Exercise aim:
Locate and copy all lines bearing the word "from".

Information provided:
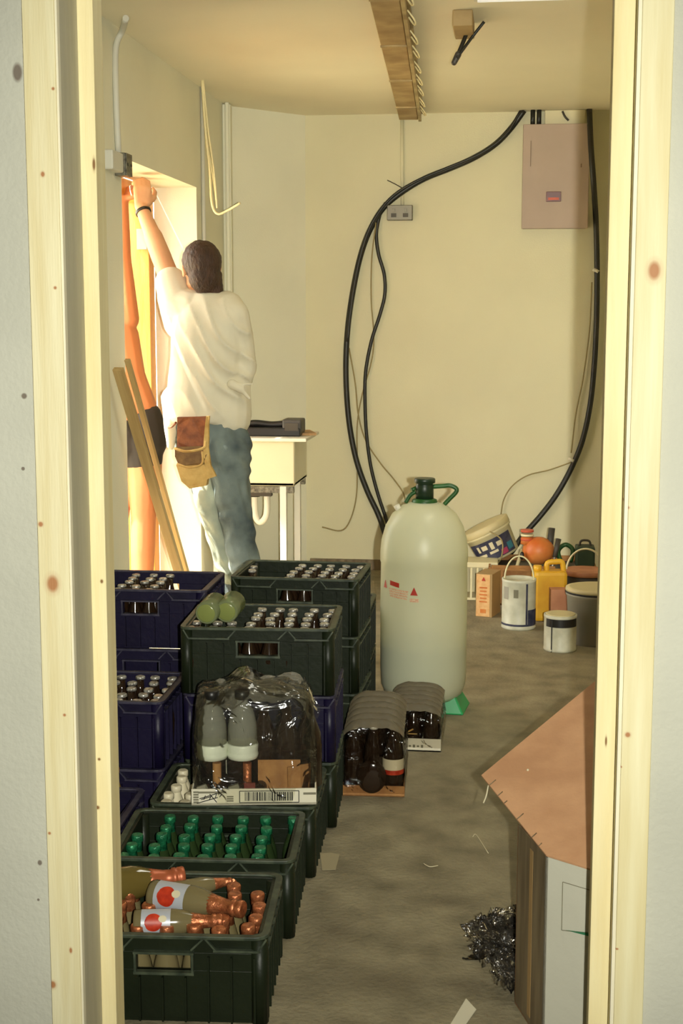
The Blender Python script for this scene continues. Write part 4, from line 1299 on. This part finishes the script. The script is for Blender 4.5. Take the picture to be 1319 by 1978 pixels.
tub_patch(10, 28, .02, .05, M['purple'], 'label_flower', .0018); tub_patch(32, 50, .03, .07, M['teal'], 'label_flower', .0018)
q = MB(); q.tube([(.13, .02, .17), (.16, .06, .10), (.165, .02, .02), (.13, -.04, -.02)], .004, 6); q.build('wire_handle', M['olive_cable'], tb)
# orange bottle/drum with striped cap
p = at(1028, 1094, 7.35)
og = thing('orange_container', (p.x, p.y, .2), 'round orange container with red and white striped top', 'container')
q = MB(); q.ell((.03, 0, .075), (.085, .075, .075)); q.build('body', M['orange'], og)
q = MB(); q.lathe([(.035, .11), (.03, .15)], 20, origin=(-.03, 0, 0)); cp = q.build('neck', M['orange'], og)
for k in range(3):
    q = MB(); q.lathe([(.034, .13 + k * .022), (.034, .142 + k * .022)], 20, origin=(-.03, 0, 0)); q.build('cap_stripe', M['red_white'] if k % 2 == 0 else M['tub_white'], og)
q = MB(); q.ell((-.055, -.055, .055), (.012, .012, .022)); q.build('dark_hole', M['black'], og)
# black upright tool handles
def tool(px0, py0, px1, py1, Y, r0, r1, label, m_=None):
    a, e = at(px0, py0, Y), at(px1, py1, Y + .05)
    o = thing('hand_tool', a, label, 'tool')
    q = MB(); q.capsule((0, 0, 0), (e - a) * .45, r0 * .5, r0 * .5); q.build('shaft', M['steel'], o)
    q = MB(); q.cyl((e - a) * .40, (e - a), r0, r1); q.build('grip', m_ or M['grey_dark'], o)
    return o
tool(1056, 1100, 1066, 1020, 7.33, .018, .017, 'black handled tool standing tallest out of the brown carton')
tool(1066, 1100, 1079, 1041, 7.28, .012, .014, 'shorter black handled tool leaning beside the tallest one')
p = at(1095, 1082, 7.4)
q = MB(); q.tube([at(1085, 1090, 7.35), at(1078, 1065, 7.38), at(1092, 1052, 7.4), at(1106, 1062, 7.38), at(1102, 1085, 7.34)], .012, 8)
tag(q.build('dark_hose', M['green_plastic']), 'dark green hose loop on top of the brown carton', 'hose')
p0, p1 = at(1110, 1095, 7.38), at(1148, 1053, 7.38)
q = MB(); q.box(((p0.x + p1.x) / 2, 7.36, (.2 + p1.z) / 2), (p1.x - p0.x, .12, p1.z - .2 ), bevel=.01)
gt = q.build('green_case', mat('dark_green_box', (44, 60, 40), .5))
tag(gt, 'dark green case behind the grey tub by the right jamb', 'case')
q = MB(); q.tube([(p0.x + .02, 7.36, p1.z - .005), (p0.x + .03, 7.36, p1.z + .025), (p1.x - .03, 7.36, p1.z + .025), (p1.x - .02, 7.36, p1.z - .005)], .006, 6); q.build('handle', M['trim_metal'], gt)
# pale hoop = bucket handle on a dark bucket by the jamb
p = atz(1128, 1175, 0)
bk = thing('black_bucket', (at(1130, 1100, 7.05).x, 7.03, 0), 'dark bucket with pale rim and hoop handle behind the grey tub', 'bucket')
q = MB(); q.lathe([(.085, 0), (.09, .005), (.105, .215)], 28); q.build('body', M['grey_dark'], bk)
q = MB(); q.lathe([(.107, .212), (.109, .214), (.109, .235), (.105, .238)], 28); q.build('rim', M['pink_box'], bk)
bail(bk, .095, .225, .1, .12, M['tub_white'], .005, 'hoop_handle')
# leaning pale stick and brush near tins
q = MB(); a = atz(978, 1165, .0); q.cyl((a.x, a.y + .02, .004), at(1008, 1062, a.y + .22), .010, n=8)
tag(q.build('paint_stirrer', M['tub_white']), 'pale stirring stick leaning beside the tall white paint tin', 'stick')

# ================================================================== LEANING BATTENS
for i, (a, e, lab) in enumerate(((atx(228, 712, LX + .045), atz(386, 1240, .004), 'longer wooden batten leaning against the wall by the side doorway'),
                               (atx(238, 700, LX + .035), atz(393, 1243, .004), 'second thinner batten leaning behind the longer one'))):
    if i: a = a + V((.0, .06, .01)); e = e + V((-.005, .065, 0))
    d = e - a
    q = MB()
    rot = d.to_track_quat('Z', 'Y').to_matrix()
    q.box((0, 0, d.length / 2), ((.042 if i == 0 else .022), (.022 if i == 0 else .018), d.length))
    o = q.build('wooden_batten', M['plank'], bevel=.002); o.location = a; o.rotation_euler = d.to_track_quat('Z', 'Y').to_euler()
    tag(o, lab, 'batten', 'battens leaning by the doorway')

# ================================================================== FOREGROUND CARTON
P0 = V((.080, 2.75, at(1055, 1655, 2.75).z))          # front left top corner
zt = P0.z
fd = V((math.cos(.42), -math.sin(.42) * 0 - .10, 0)).normalized()
# direction of the front (white) face: from the corner to the right, slightly towards the camera
e1 = atz(1137, 1680, zt); fd = (V((e1.x, e1.y, zt)) - P0).normalized()
e2 = atz(1000, 1592, zt); sd_ = (V((e2.x, e2.y, zt)) - P0); SL = sd_.length; sd_.normalize()
FW = .40
foot = V((P0.x, P0.y, 0))
print('carton', fd, sd_, SL)
cb = thing('large_carton', (P0.x, P0.y, 0), 'large white printed carton with brown lid flap up beside the right jamb', 'carton')
L0 = V((0, 0, 0))
def wall_quad(a, b_, z0, z1, th, inward, m_, nm):
    q = MB(); q.poly([(a.x, a.y, z0), (b_.x, b_.y, z0), (b_.x, b_.y, z1), (a.x, a.y, z1)], th, inward)
    return q.build(nm, m_, cb)
F1 = fd * FW; B1_ = sd_ * SL; 
wf = wall_quad(L0, F1, 0, zt, .005, sd_, M['card_white'], 'front_panel')
wall_quad(L0, B1_, 0, zt, .005, fd, M['card_dark'], 'side_panel')  # shade of this side put into a darker board than the other panels
wall_quad(B1_, B1_ + F1, 0, zt, .005, -sd_, M['card'], 'back_panel')
wall_quad(F1, F1 + B1_, 0, zt, .005, -fd, M['card'], 'side_panel')
wall_quad(fd * .004, fd * .004 + B1_, 0, .001, .001, V((0, 0, 1)), M['card'], 'inner_strip') if False else None
q = MB(); q.poly([L0, F1, F1 + B1_, B1_], .004, (0, 0, 1)); q.build('bottom', M['card'], cb)
# printed outline + green wedge on the white face
def on_face(px, py):
    """point on the front face plane under the pixel"""
    n = fd.cross(V((0, 0, 1))); r = ray(px, py); t_ = (P0 - V((0, 0, EYE))).dot(n) / r.dot(n)
    return V((0, 0, EYE)) + r * t_ - cb.location + (-sd_) * .0016
def ink_line(a, b_, w_, m_, nm):
    q = MB(); d = b_ - a; s_ = d.normalized().cross(sd_).normalized() * w_ / 2
    q.poly([a - s_, b_ - s_, b_ + s_, a + s_], .0006, -sd_); return q
q1 = on_face(1086, 1703); q2 = on_face(1150, 1722); q3 = on_face(1084, 1796); q4 = on_face(1150, 1804)
for (a, b_) in ((q1, q2), (q1, q3), (q3, q4)):
    ink_line(a, b_, .0016, M['ink'], 'x').build('printed_outline', M['ink_grey'], cb)
q = MB(); q.poly([on_face(1092, 1796), on_face(1150, 1811), on_face(1150, 1802)], .0007, -sd_); q.build('green_print', M['ink_green'], cb)
# tape strip down the shaded side
q = MB(); n2 = -fd
a = sd_ * (SL * .42) + n2 * .001
q.poly([(a.x, a.y, .02), (a.x + sd_.x * .02, a.y + sd_.y * .02, .02), (a.x + sd_.x * .02, a.y + sd_.y * .02, zt - .02), (a.x, a.y, zt - .02)], .0008, n2)
q.build('tape_strip', M['paper_side'], cb)
# raised brown flap: plane through the front edge and the tip
TIP = at(930, 1500, 3.06) - cb.location
nrm = fd.cross(TIP - V((0, 0, zt))).normalized()
def on_flap(px, py):
    r = ray(px, py); c0_ = V((0, 0, EYE)); t_ = ((P0 - c0_).dot(nrm)) / r.dot(nrm); return c0_ + r * t_ - cb.location
fp = [V((0, 0, zt + .001)), fd * .14 + V((0, 0, zt + .001)), on_flap(1220, 1260), on_flap(930, 1500)]
fp[1] = on_flap(1205, 1702)
print('flap', fp, 'n', nrm)
q = MB(); q.poly(fp, .004, nrm if nrm.z > 0 else -nrm)
fo = q.build('lid_flap', M['card'], cb)
# crushed fluting marks along the flap's free edge, and a shred
q = MB()
for k, t_ in enumerate((.10, .2, .42, .62, .72, .86)):
    a = fp[0].lerp(fp[3], t_); inw = (fp[2] - fp[3]).normalized() * (.010 + .006 * (k % 3)); up_ = (nrm if nrm.z > 0 else -nrm) * .0045
    q.tube([a + up_, a + inw + up_], .0012, 5, 0)
q.build('edge_nicks', M['card_dark'], fo)
tp = on_flap(943, 1517)
q = MB(); q.tube([tp, tp + V((-.004, -.012, -.02)), tp + V((-.010, -.016, -.036))], .0018, 5); q.build('torn_shred', M['label_cream'], fo)
a = on_flap(1020, 1491); q = MB(); q.ell(a + (nrm if nrm.z > 0 else -nrm) * .005, (.003, .003, .003), n=8); q.build('white_speck', M['label_cream'], fo)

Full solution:
The Blender Python script for this scene continues. Write part 4, from line 1299 on. This part finishes the script. The script is for Blender 4.5. Take the picture to be 1319 by 1978 pixels.
# direction of the front (white) face: from the corner to the right, slightly towards the camera